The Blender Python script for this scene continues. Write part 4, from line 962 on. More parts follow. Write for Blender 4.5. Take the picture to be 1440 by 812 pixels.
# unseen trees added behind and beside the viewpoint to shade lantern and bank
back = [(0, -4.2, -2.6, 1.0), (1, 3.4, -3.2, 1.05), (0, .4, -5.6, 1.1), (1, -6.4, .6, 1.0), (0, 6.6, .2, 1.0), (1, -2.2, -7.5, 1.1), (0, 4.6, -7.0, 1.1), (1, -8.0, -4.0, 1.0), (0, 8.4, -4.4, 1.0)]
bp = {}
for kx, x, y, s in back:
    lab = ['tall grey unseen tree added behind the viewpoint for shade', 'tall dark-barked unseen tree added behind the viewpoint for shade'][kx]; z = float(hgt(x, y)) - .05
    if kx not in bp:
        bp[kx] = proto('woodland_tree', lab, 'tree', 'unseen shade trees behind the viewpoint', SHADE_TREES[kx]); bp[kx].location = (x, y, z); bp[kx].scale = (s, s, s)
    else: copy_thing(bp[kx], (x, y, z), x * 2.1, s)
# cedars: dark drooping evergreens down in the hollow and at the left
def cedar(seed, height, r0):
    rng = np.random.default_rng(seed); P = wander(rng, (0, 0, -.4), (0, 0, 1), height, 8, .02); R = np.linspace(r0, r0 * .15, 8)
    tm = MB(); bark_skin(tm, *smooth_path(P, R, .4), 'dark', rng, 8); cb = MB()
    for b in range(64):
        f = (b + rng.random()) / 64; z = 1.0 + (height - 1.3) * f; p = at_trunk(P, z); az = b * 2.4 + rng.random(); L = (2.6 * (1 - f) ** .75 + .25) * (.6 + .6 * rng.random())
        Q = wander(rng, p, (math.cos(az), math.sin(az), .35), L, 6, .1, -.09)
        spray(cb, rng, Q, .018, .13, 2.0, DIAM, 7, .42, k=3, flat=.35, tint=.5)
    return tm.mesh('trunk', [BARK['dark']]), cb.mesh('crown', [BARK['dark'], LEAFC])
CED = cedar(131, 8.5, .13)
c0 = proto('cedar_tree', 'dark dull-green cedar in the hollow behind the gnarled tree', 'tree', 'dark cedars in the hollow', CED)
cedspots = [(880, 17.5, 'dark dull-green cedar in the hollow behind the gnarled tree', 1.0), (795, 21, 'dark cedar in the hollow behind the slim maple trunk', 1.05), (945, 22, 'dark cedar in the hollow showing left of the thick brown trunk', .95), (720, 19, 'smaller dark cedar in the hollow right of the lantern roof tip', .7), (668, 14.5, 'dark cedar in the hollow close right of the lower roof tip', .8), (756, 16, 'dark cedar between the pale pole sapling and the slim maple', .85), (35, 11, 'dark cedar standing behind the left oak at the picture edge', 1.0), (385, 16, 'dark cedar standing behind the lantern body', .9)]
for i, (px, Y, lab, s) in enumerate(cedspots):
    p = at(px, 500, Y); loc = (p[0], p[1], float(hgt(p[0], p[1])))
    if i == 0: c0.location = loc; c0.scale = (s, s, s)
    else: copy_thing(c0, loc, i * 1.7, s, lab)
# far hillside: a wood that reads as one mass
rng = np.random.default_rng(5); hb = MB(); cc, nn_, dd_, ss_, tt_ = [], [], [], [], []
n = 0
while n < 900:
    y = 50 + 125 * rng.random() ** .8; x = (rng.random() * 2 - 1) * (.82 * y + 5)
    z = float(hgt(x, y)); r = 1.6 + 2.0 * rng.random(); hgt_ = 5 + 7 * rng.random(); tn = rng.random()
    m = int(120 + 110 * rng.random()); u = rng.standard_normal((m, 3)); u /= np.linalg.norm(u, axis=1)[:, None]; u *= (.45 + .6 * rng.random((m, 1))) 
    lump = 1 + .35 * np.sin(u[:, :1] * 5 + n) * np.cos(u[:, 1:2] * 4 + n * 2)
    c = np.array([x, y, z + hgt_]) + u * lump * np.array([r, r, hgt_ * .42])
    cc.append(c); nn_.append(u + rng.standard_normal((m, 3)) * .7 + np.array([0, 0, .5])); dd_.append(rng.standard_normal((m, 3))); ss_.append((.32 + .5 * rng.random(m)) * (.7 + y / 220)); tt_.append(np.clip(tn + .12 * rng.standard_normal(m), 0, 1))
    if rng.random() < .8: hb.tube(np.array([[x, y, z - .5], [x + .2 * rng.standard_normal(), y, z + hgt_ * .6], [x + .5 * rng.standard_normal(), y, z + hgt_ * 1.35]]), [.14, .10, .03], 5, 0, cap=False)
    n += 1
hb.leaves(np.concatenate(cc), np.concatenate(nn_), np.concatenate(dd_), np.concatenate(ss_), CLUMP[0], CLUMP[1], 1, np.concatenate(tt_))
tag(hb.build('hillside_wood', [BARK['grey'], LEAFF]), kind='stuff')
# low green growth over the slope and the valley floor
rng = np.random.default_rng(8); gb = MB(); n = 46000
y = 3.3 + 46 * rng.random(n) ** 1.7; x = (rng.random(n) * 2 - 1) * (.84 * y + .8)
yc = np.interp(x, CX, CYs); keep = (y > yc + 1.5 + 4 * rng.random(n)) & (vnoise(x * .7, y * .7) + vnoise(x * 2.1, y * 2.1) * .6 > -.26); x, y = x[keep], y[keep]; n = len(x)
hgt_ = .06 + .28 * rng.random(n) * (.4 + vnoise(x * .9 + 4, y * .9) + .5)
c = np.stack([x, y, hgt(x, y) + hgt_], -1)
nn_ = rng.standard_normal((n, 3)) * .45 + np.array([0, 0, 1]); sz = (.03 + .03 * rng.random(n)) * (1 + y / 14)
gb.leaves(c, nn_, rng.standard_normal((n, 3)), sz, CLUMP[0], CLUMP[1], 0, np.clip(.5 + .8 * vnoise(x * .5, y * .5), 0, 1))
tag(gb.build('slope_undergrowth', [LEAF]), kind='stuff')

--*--

— Set problem —
The lines above should be duplicated exactly.

— Full solution —
The Blender Python script for this scene continues. Write part 4, from line 962 on. More parts follow. Write for Blender 4.5. Take the picture to be 1440 by 812 pixels.
# unseen trees added behind and beside the viewpoint to shade lantern and bank
back = [(0, -4.2, -2.6, 1.0), (1, 3.4, -3.2, 1.05), (0, .4, -5.6, 1.1), (1, -6.4, .6, 1.0), (0, 6.6, .2, 1.0), (1, -2.2, -7.5, 1.1), (0, 4.6, -7.0, 1.1), (1, -8.0, -4.0, 1.0), (0, 8.4, -4.4, 1.0)]
bp = {}
for kx, x, y, s in back:
    lab = ['tall grey unseen tree added behind the viewpoint for shade', 'tall dark-barked unseen tree added behind the viewpoint for shade'][kx]; z = float(hgt(x, y)) - .05
    if kx not in bp:
        bp[kx] = proto('woodland_tree', lab, 'tree', 'unseen shade trees behind the viewpoint', SHADE_TREES[kx]); bp[kx].location = (x, y, z); bp[kx].scale = (s, s, s)
    else: copy_thing(bp[kx], (x, y, z), x * 2.1, s)
# cedars: dark drooping evergreens down in the hollow and at the left
def cedar(seed, height, r0):
    rng = np.random.default_rng(seed); P = wander(rng, (0, 0, -.4), (0, 0, 1), height, 8, .02); R = np.linspace(r0, r0 * .15, 8)
    tm = MB(); bark_skin(tm, *smooth_path(P, R, .4), 'dark', rng, 8); cb = MB()
    for b in range(64):
        f = (b + rng.random()) / 64; z = 1.0 + (height - 1.3) * f; p = at_trunk(P, z); az = b * 2.4 + rng.random(); L = (2.6 * (1 - f) ** .75 + .25) * (.6 + .6 * rng.random())
        Q = wander(rng, p, (math.cos(az), math.sin(az), .35), L, 6, .1, -.09)
        spray(cb, rng, Q, .018, .13, 2.0, DIAM, 7, .42, k=3, flat=.35, tint=.5)
    return tm.mesh('trunk', [BARK['dark']]), cb.mesh('crown', [BARK['dark'], LEAFC])
CED = cedar(131, 8.5, .13)
c0 = proto('cedar_tree', 'dark dull-green cedar in the hollow behind the gnarled tree', 'tree', 'dark cedars in the hollow', CED)
cedspots = [(880, 17.5, 'dark dull-green cedar in the hollow behind the gnarled tree', 1.0), (795, 21, 'dark cedar in the hollow behind the slim maple trunk', 1.05), (945, 22, 'dark cedar in the hollow showing left of the thick brown trunk', .95), (720, 19, 'smaller dark cedar in the hollow right of the lantern roof tip', .7), (668, 14.5, 'dark cedar in the hollow close right of the lower roof tip', .8), (756, 16, 'dark cedar between the pale pole sapling and the slim maple', .85), (35, 11, 'dark cedar standing behind the left oak at the picture edge', 1.0), (385, 16, 'dark cedar standing behind the lantern body', .9)]
for i, (px, Y, lab, s) in enumerate(cedspots):
    p = at(px, 500, Y); loc = (p[0], p[1], float(hgt(p[0], p[1])))
    if i == 0: c0.location = loc; c0.scale = (s, s, s)
    else: copy_thing(c0, loc, i * 1.7, s, lab)
# far hillside: a wood that reads as one mass
rng = np.random.default_rng(5); hb = MB(); cc, nn_, dd_, ss_, tt_ = [], [], [], [], []
n = 0
while n < 900:
    y = 50 + 125 * rng.random() ** .8; x = (rng.random() * 2 - 1) * (.82 * y + 5)
    z = float(hgt(x, y)); r = 1.6 + 2.0 * rng.random(); hgt_ = 5 + 7 * rng.random(); tn = rng.random()
    m = int(120 + 110 * rng.random()); u = rng.standard_normal((m, 3)); u /= np.linalg.norm(u, axis=1)[:, None]; u *= (.45 + .6 * rng.random((m, 1))) 
    lump = 1 + .35 * np.sin(u[:, :1] * 5 + n) * np.cos(u[:, 1:2] * 4 + n * 2)
    c = np.array([x, y, z + hgt_]) + u * lump * np.array([r, r, hgt_ * .42])
    cc.append(c); nn_.append(u + rng.standard_normal((m, 3)) * .7 + np.array([0, 0, .5])); dd_.append(rng.standard_normal((m, 3))); ss_.append((.32 + .5 * rng.random(m)) * (.7 + y / 220)); tt_.append(np.clip(tn + .12 * rng.standard_normal(m), 0, 1))
    if rng.random() < .8: hb.tube(np.array([[x, y, z - .5], [x + .2 * rng.standard_normal(), y, z + hgt_ * .6], [x + .5 * rng.standard_normal(), y, z + hgt_ * 1.35]]), [.14, .10, .03], 5, 0, cap=False)
    n += 1
hb.leaves(np.concatenate(cc), np.concatenate(nn_), np.concatenate(dd_), np.concatenate(ss_), CLUMP[0], CLUMP[1], 1, np.concatenate(tt_))
tag(hb.build('hillside_wood', [BARK['grey'], LEAFF]), kind='stuff')
# low green growth over the slope and the valley floor
rng = np.random.default_rng(8); gb = MB(); n = 46000
y = 3.3 + 46 * rng.random(n) ** 1.7; x = (rng.random(n) * 2 - 1) * (.84 * y + .8)
yc = np.interp(x, CX, CYs); keep = (y > yc + 1.5 + 4 * rng.random(n)) & (vnoise(x * .7, y * .7) + vnoise(x * 2.1, y * 2.1) * .6 > -.26); x, y = x[keep], y[keep]; n = len(x)
hgt_ = .06 + .28 * rng.random(n) * (.4 + vnoise(x * .9 + 4, y * .9) + .5)
c = np.stack([x, y, hgt(x, y) + hgt_], -1)
nn_ = rng.standard_normal((n, 3)) * .45 + np.array([0, 0, 1]); sz = (.03 + .03 * rng.random(n)) * (1 + y / 14)
gb.leaves(c, nn_, rng.standard_normal((n, 3)), sz, CLUMP[0], CLUMP[1], 0, np.clip(.5 + .8 * vnoise(x * .5, y * .5), 0, 1))
tag(gb.build('slope_undergrowth', [LEAF]), kind='stuff')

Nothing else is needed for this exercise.